Gran Dabbang is the restaurant Buenos Aires didn't know it needed and now cannot imagine doing without. It occupies a narrow storefront on the wrong side of Avenida Scalabrini Ortiz. Shared tables, open kitchen, no reservations, a two-hour wait on a Friday night. And serves the most quietly radical cooking in Argentina. Chef Mariano Ramón opened it in 2014 after stints in kitchens across New Zealand, England, and Southeast Asia, and the menu reflects that geography: around ten small plates rotating weekly, built on Thai, Indian, Arab and Burmese technique applied to Argentine pantry ingredients.
The room is deliberately unfussy. A handful of shared wooden tables, a long bar along the open kitchen, Bollywood-film posters on the walls (the restaurant is named after a 2011 Bollywood movie Mariano saw in Mumbai), and a chalkboard menu that changes too often to bother printing. The soundtrack is loud, the service is warm and casual, and the wine list is short but smart. Mostly small-production Argentine natural wines poured by the glass or bottle at prices that feel impossible in a restaurant this celebrated.

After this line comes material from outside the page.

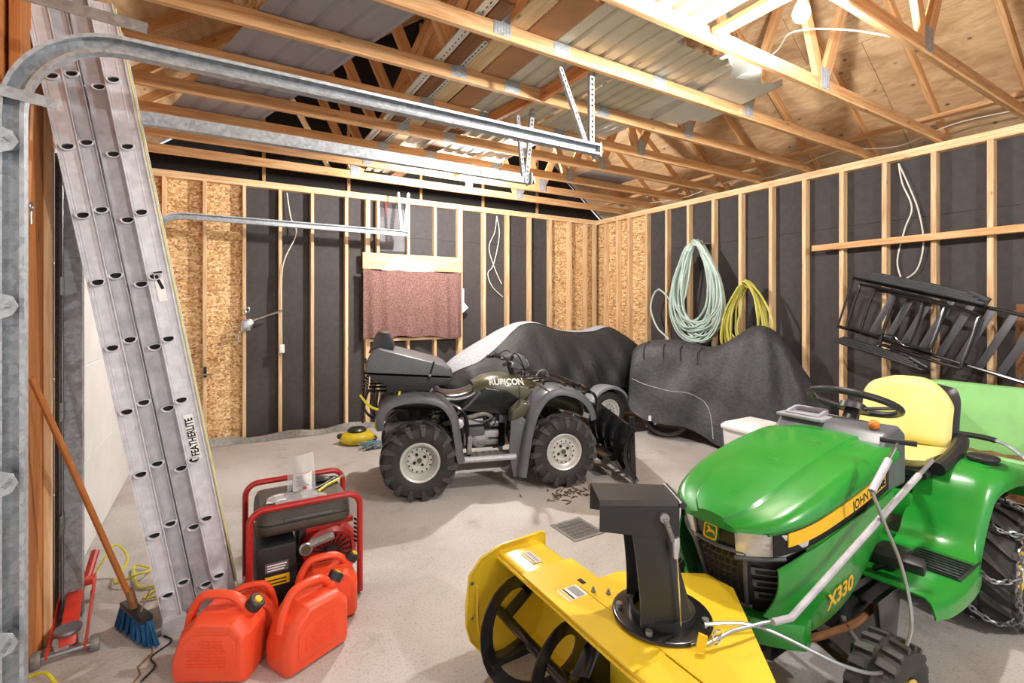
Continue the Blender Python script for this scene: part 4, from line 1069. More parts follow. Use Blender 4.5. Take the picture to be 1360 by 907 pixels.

The food is small-plate tapas done with uncommon intelligence. Pakoras have been on the menu since opening day. Crisp, spiced, served with a yogurt-herb dip that rewrites the category. Follow with a green curry of grilled Patagonian lamb, a Burmese-style raw beef salad built on local ojo de bife, a fermented-chili shrimp dish that detonates on the palate, or the cult dessert. Coconut rice with palm sugar and lime that closes the meal on a precise acid note. Most dishes sit between ARS 8,000 to 14,000, which, at current exchange rates, makes Gran Dabbang one of the great value propositions in global dining.

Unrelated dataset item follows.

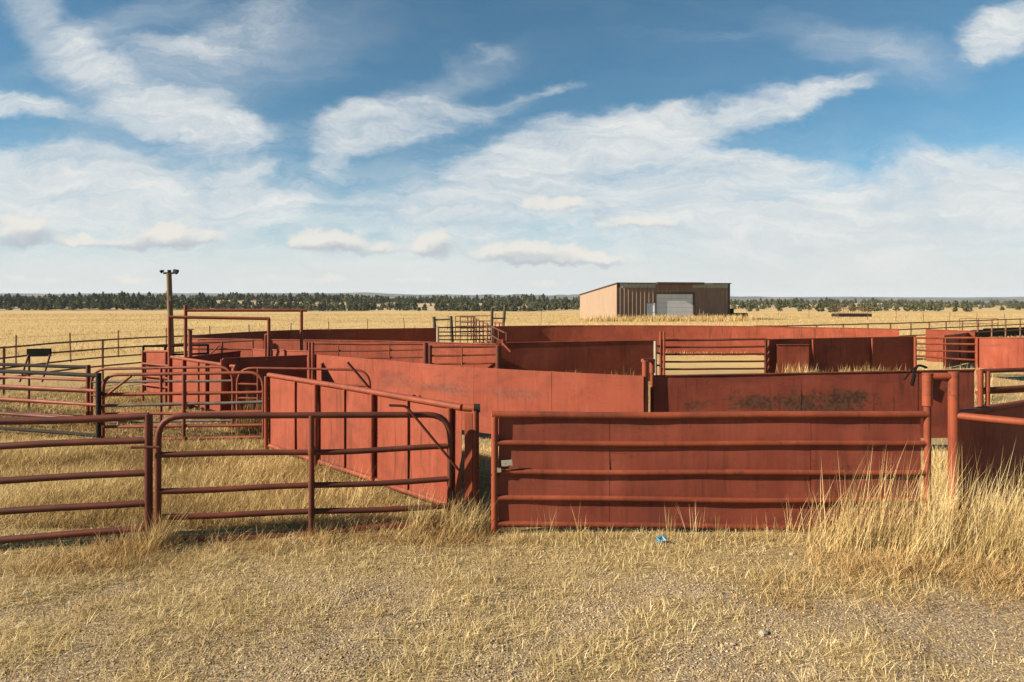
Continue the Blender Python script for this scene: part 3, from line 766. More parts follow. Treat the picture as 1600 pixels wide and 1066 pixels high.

Gran Dabbang has appeared on Latin America's 50 Best Restaurants list for years and is regularly name-checked by touring chefs as their first stop in Buenos Aires. None of that has changed the restaurant's modest storefront, its no-reservations policy, or its wilfully short menu. Arrive at 8:30pm, put your name on the list, cross the street for a Fernet while you wait, and let the kitchen lead.